The Reviewinator: Fear the Walking Dead (Season 4)

How did we get here? How did a show that never stood a chance against its far-superior but still-struggling-in-the-ratings predecessor make it to four seasons? Without a single likable character, not to mention the haphazard storytelling, most shows like this one would have been cancelled long ago. But a crossover between the two shows was inevitable from the start, so let’s see where Fear’s dead walk to now.

Several years after Season 3 (and time-jumping to after Season 8 of The Walking Dead), Morgan Jones (Lennie James) leaves the town of Alexandria to go on a journey of moral self-discovery. What he finds are the surviving leads from Fear the Walking Dead, now scavenging and living as bandits. Desperate to survive, Morgan befriends a cowboy named John Dorie (Garret Dillahunt) and a SWAT truck-driving documentarian named Althea (Maggie Grace). But as survival becomes more challenging in Morgan’s new and unfamiliar environment, both sides will have to join forces in the ongoing struggle to building a new home.
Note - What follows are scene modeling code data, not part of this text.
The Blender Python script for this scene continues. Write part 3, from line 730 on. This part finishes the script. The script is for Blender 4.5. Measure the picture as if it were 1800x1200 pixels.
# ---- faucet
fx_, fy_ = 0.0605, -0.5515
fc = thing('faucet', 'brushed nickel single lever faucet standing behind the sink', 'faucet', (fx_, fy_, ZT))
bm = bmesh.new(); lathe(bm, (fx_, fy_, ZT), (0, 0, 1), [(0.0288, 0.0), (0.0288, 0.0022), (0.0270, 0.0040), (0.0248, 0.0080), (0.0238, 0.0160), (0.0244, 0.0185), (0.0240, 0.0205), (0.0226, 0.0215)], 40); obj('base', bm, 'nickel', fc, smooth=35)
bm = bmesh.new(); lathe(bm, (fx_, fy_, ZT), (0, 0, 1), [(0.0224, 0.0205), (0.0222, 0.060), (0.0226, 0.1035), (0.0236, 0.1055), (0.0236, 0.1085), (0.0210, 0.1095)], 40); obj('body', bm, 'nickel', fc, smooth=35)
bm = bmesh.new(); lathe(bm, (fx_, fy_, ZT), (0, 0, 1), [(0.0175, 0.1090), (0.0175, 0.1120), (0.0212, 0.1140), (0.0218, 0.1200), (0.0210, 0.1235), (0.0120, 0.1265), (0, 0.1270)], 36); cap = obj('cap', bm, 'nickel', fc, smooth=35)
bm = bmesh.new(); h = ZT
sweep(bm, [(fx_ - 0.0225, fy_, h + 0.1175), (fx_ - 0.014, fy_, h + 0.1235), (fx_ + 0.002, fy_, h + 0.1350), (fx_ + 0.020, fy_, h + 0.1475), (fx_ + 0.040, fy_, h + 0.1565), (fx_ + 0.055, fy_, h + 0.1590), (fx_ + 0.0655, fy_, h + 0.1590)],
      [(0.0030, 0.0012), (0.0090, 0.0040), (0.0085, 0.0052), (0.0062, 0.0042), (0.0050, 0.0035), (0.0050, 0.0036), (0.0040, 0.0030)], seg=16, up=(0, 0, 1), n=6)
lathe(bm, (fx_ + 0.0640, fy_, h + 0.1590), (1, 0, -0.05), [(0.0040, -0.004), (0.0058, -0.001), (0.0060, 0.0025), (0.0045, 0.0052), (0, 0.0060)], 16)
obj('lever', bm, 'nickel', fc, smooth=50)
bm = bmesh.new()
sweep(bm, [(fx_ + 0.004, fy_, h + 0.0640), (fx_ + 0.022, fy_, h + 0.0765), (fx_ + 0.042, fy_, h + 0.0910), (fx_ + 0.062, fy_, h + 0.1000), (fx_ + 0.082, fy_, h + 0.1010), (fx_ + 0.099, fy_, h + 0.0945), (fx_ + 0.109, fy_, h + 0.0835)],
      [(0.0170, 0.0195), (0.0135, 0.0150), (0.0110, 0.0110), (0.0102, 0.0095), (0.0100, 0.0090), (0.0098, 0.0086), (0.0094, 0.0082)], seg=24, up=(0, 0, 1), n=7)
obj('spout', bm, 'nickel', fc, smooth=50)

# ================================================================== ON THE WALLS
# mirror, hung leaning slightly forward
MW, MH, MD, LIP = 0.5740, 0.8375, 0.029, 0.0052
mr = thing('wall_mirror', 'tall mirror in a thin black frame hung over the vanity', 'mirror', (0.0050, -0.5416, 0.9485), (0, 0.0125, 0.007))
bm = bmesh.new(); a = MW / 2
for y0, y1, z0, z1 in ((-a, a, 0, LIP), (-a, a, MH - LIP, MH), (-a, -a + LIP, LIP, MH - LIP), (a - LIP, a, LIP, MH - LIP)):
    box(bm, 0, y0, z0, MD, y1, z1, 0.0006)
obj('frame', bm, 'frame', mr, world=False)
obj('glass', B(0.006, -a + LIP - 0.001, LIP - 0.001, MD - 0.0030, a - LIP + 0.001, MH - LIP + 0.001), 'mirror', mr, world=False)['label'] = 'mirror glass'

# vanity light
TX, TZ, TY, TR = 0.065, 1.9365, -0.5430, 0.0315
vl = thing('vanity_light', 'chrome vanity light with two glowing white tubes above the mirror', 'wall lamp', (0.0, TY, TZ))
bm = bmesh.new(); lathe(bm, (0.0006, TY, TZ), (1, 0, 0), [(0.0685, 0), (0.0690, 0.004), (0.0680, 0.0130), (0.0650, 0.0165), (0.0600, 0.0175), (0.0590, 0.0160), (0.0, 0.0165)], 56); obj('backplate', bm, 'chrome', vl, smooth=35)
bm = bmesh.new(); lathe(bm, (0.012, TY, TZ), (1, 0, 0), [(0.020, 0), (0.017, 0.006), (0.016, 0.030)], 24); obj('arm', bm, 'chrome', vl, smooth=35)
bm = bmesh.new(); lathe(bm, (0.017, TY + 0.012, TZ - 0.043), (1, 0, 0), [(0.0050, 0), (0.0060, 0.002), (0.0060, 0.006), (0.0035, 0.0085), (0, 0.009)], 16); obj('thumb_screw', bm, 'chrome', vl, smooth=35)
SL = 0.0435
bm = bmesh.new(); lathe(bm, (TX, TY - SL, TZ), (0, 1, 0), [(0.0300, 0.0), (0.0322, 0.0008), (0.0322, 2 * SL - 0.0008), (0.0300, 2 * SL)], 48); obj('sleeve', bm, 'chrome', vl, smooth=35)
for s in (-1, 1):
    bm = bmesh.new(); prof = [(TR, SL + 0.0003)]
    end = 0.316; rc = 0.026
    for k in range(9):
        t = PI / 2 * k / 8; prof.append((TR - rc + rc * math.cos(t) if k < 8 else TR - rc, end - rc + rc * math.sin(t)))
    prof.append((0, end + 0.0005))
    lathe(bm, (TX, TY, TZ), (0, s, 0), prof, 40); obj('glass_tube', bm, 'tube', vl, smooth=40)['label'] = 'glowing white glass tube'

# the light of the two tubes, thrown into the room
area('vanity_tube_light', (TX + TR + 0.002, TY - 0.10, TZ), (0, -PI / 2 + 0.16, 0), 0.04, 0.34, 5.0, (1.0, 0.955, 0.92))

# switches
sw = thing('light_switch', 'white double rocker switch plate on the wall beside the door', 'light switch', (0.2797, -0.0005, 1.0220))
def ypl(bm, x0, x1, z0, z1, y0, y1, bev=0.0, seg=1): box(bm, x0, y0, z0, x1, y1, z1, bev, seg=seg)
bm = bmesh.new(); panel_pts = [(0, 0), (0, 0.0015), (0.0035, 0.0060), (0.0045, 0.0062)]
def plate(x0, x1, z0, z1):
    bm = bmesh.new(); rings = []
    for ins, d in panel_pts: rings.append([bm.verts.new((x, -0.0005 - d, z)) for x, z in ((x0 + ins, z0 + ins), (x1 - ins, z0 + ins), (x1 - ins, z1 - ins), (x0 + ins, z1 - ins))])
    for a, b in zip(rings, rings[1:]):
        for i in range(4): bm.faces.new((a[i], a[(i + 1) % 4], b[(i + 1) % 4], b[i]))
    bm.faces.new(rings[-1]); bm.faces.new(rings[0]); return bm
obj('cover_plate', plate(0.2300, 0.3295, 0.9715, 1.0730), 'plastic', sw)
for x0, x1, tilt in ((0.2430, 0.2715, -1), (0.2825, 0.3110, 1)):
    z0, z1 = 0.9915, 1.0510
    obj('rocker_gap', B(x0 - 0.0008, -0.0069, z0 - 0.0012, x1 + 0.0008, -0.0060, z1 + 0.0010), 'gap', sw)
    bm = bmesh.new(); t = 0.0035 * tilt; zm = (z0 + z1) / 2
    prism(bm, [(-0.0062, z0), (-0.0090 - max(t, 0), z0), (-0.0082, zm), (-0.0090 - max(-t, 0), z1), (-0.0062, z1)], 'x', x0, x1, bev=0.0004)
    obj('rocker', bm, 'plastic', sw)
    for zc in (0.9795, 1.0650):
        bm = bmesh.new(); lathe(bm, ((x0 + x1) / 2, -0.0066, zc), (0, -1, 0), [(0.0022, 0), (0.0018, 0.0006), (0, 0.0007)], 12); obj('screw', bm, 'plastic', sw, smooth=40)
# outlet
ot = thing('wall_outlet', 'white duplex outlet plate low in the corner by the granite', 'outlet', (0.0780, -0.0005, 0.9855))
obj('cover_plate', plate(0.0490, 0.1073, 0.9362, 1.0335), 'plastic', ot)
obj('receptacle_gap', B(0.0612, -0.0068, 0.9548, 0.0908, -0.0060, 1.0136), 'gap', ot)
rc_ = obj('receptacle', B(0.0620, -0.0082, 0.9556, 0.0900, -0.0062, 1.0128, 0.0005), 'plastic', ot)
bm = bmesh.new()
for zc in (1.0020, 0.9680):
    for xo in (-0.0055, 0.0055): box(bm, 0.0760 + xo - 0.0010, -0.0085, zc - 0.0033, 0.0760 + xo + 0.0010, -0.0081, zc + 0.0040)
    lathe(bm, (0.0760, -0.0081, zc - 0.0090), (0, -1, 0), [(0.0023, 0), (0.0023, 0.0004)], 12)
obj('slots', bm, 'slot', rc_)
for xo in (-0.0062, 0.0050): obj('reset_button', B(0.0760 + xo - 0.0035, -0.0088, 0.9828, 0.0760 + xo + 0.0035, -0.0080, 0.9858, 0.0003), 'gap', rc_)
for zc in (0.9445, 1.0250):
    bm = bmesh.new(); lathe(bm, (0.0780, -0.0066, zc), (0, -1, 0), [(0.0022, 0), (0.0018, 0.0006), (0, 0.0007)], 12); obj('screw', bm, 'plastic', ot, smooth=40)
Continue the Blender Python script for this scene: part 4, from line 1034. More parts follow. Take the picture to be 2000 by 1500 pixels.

It really says something about a show when the few characters introduced in the newest season are infinitely more likable than the main cast ever was. My favorite new character is easily John Dorie, who seems like a simple-minded redneck, but he has such a good heart that I felt myself wishing Morgan and John had their own spinoff series. Morgan’s, John’s, and Althea’s dynamic is surprisingly strong too, forming an engaging survivalist bond as they travel from place to place. Unfortunately, at least in the first half of the season, their journey is hampered by the confusing timeline jumps between them and the original cast. Morgan’s, John’s, and “Al’s” stories are in the “NOW” portion of the timeline, whereas back in the “THEN” timeline, Madison (Kim Dickens) and her kids Nick (Frank Dillane) and Alicia (Alycia Debnam-Carey) have fortified a baseball stadium (not to mention completely abandoned the storyline begun at the end of Season 3). And just when things are feeling a little too safe, an arrogant man named Mel (Kevin Zegers) and his gang knock on their door, demanding half of all of their supplies “or else”. Predictably, Madison says no; something we’ve already seen on the real Walking Dead show with Negan and Rick Grimes. As if creativity wasn’t limited enough, Mel turns out to be a two-bit Negan clone with zero personality and even less menace. What follows is a convoluted series of time jumps juxtaposing the causes of “THEN” with the effects of “NOW” but without a coherent or progressive storyline; just a chain of coincidences and betrayals sloppily stitched together leading to one of the slowest (literally in slow-motion!) and most melodramatic mid-season finales in TV history.

But don’t worry, because the meandering second half of the season has flying zombies. Seriously. A powerful (too powerful) rainstorm begins devastating the region while somehow catapulting the dead into the air. (And it looks as stupid as it sounds.) This means our “heroes” are separated from one another and forced to find new ways of surviving. Thankfully, the original cast takes a backseat, and the far superior new characters (particularly Morgan) rise up to carry the series forward. It’s not all sunshine and rainbows, though. The returning characters – Madison, Nick, Alicia, Strand (Colman Domingo), and Luciana (Danay Garcia) – are just as annoying and useless as ever, maybe even more so. Jim (Aaron Stanford), one of the new characters, makes beer, likes beer, and has devoted his entire life to beer (#WeGetIt). Naomi (Jenna Elfman), another new character, is interesting when she’s secretive and running from something, but duller than a box of rocks after she opens up about it. Althea’s obsessive video interviews and motherly protection of her precious interview tapes borders on tongue-in-cheek. And Crazy Martha (Tonya Pinkins), this season’s belated main villain, whose anti-help ideology drives her to make people strong by trying to kill them every chance she gets, comes off as more of a one-note nuisance, with no sense of danger whatsoever whenever she shows up.

Fear the Walking Dead has previously taken place years earlier in the timeline than The Walking Dead. But now all of a sudden they’ve lined up both shows chronologically. It’s a guarded strategy, as if the showrunners are admitting their original idea for Fear wasn’t strong enough on its own. It’s also a giant red flag that the end may be near for this mediocre-at-best spin-off. But the final few episodes put Morgan front-and-center, the only character besides Rick Grimes to have lasted since the very first episode. This season is his story, and by association, his TV show now, demonstrated by his taking command in this season’s final episode. This show may still be pockmarked with flaws in each and every episode, and the talentless writing is more bitter than ever, but like bad food that’s now gone cold, it’s somewhat easier to forget that it was never good in the first place.